--- Information shown ---

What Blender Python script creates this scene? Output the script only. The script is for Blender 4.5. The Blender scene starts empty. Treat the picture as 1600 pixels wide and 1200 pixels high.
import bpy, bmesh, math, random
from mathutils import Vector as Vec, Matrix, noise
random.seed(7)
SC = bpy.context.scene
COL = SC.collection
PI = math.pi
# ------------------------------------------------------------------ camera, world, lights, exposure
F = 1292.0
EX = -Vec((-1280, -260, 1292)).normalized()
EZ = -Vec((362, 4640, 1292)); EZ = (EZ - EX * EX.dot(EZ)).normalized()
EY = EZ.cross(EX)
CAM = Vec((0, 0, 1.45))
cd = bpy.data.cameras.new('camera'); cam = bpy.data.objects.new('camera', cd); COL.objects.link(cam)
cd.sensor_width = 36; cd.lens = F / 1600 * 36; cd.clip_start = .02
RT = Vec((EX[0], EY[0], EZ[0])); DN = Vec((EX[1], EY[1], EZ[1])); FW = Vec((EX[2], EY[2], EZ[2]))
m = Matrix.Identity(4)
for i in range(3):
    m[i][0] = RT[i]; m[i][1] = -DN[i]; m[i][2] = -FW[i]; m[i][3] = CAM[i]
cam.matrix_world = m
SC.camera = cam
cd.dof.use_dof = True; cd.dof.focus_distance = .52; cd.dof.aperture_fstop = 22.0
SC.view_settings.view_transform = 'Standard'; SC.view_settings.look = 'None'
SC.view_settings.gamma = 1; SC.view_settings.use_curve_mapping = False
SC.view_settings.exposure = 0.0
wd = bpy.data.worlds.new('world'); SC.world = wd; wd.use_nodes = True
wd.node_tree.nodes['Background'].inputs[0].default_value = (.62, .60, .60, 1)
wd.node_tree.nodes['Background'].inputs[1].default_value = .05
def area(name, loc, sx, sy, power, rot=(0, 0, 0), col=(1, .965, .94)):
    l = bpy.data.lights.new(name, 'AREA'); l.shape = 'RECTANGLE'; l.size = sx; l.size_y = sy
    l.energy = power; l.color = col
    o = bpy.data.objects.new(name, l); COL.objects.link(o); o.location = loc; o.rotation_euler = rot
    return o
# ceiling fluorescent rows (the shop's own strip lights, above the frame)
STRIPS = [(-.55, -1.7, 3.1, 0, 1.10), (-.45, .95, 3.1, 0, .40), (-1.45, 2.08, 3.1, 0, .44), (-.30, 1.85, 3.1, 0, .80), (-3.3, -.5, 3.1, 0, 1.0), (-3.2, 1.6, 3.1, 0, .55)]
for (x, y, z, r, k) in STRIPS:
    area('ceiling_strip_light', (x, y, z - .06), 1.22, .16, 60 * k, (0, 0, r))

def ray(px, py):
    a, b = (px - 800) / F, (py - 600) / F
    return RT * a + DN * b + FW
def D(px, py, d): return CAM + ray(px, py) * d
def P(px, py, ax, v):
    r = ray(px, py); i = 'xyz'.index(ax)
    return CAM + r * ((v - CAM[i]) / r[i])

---

• _Exercise instructions_
Track down all lines above with the string "scene" and copy them.

• _Problem solution_
What Blender Python script creates this scene? Output the script only. The script is for Blender 4.5. The Blender scene starts empty. Treat the picture as 1600 pixels wide and 1200 pixels high.
SC = bpy.context.scene